Before this expansion, the courthouse was surrounded by slate, a local material from our very own slate belt. It was both functional and a symbol of pride in our community. But that wasn't fancy enough for the judges, so jack hammers ruined it all, and the slate was replaced by ornate marble from God knows where. The county has been forced to hire a maintenance worker whose sole job is to maintain the marble floors because the judges don't like to see scuff marks.

And as I write this piece, contractors are hard at work installing wind sensitive fountains, although a few eye wash stations would probably be a little more appropriate.

Years ago, I read a biography about John Marshall, the U.S. Supreme Court Chief Justice who established the principle of judicial review.

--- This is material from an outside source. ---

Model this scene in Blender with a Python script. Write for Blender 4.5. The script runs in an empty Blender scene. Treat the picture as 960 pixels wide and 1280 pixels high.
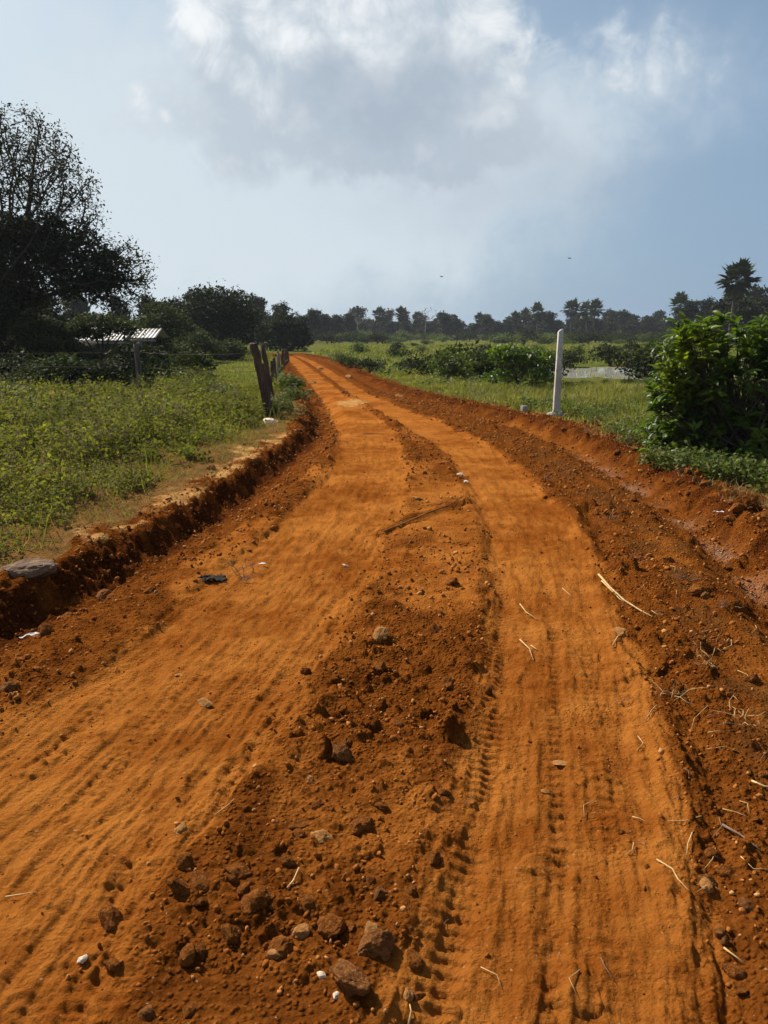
import bpy, math, random
import numpy as np
from mathutils import Vector
R = math.radians
random.seed(7); rng = np.random.default_rng(7)
scene = bpy.context.scene
C = scene.collection

# ------------------------------------------------------------------ camera
EYE = 1.55
PITCH = math.atan(222/960)
cam_d = bpy.data.cameras.new("camera"); cam = bpy.data.objects.new("camera", cam_d); C.objects.link(cam)
cam_d.sensor_fit = 'VERTICAL'; cam_d.sensor_height = 24; cam_d.lens = 18.0
cam_d.clip_start = 0.05; cam_d.clip_end = 6000
cam.location = (0, 0, EYE); cam.rotation_euler = (R(90)-PITCH, 0, 0)
scene.camera = cam

# ------------------------------------------------------------------ sun, sky, exposure
SUN_AZ, SUN_EL = R(-46), R(42)            # left of the road and a little ahead
sun_dir = Vector((math.sin(SUN_AZ)*math.cos(SUN_EL), math.cos(SUN_AZ)*math.cos(SUN_EL), math.sin(SUN_EL)))
sl = bpy.data.lights.new("sun", 'SUN'); sl.energy = 4.8; sl.angle = R(0.6); sl.color = (1.0, 0.93, 0.82)
so = bpy.data.objects.new("sun", sl); C.objects.link(so); so.rotation_euler = sun_dir.to_track_quat('Z', 'Y').to_euler()
scene.view_settings.view_transform = 'Standard'; scene.view_settings.look = 'None'
scene.view_settings.exposure = 0.75; scene.view_settings.gamma = 1.0
scene.render.engine = 'CYCLES'
scene.cycles.use_denoising = True
scene.cycles.max_bounces = 6; scene.cycles.diffuse_bounces = 3; scene.cycles.glossy_bounces = 2
scene.cycles.transmission_bounces = 3; scene.cycles.transparent_max_bounces = 4; scene.cycles.volume_bounces = 0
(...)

In addition to his brilliant legal mind, Marshall was a rather easy going fellow who was often mistaken for a servant or errand boy. There was never any danger that this fellow would be isolated from the public he served. The person who lent me this book? President Judge Freedberg. He needs to read it again.


Anonymous said...

Did anything ever happen with that Liberty Bell Preservation Committee, or whatever they called it, that you mentioned on here once?

Anonymous said...

Did anything ever happen with that Liberty Bell Preservation Committee, or whatever they called it, that you mentioned on here once?

Bernie O'Hare said...

Thanks for the question. That "task force" was just for show. I know that Stoffa, if he can, intends to move the Liberty Bell right into the rotunda once he can get it to stop leaking when it rains.That is what he told Council at their last meeting.

I also know this did not go over well with some judges, who actually want to get rid of the Bell.

Liberty Bell? We don't need no stinkin' Liberty Bell!

Chris Casey said...

I think you missed your calling in life. You are one hell of a investigative reporter

Bernie O'Hare said...

Chris, Thanks for the kind words, but all of my facts are false.

Bernie O'Hare said...

Spike, Unfortunatelt, truth is stranger than fiction.

Bernie O'Hare said...

DEmFly, Until I can start riding my bike w/ more frequency and get into running again, I have more guts than most people.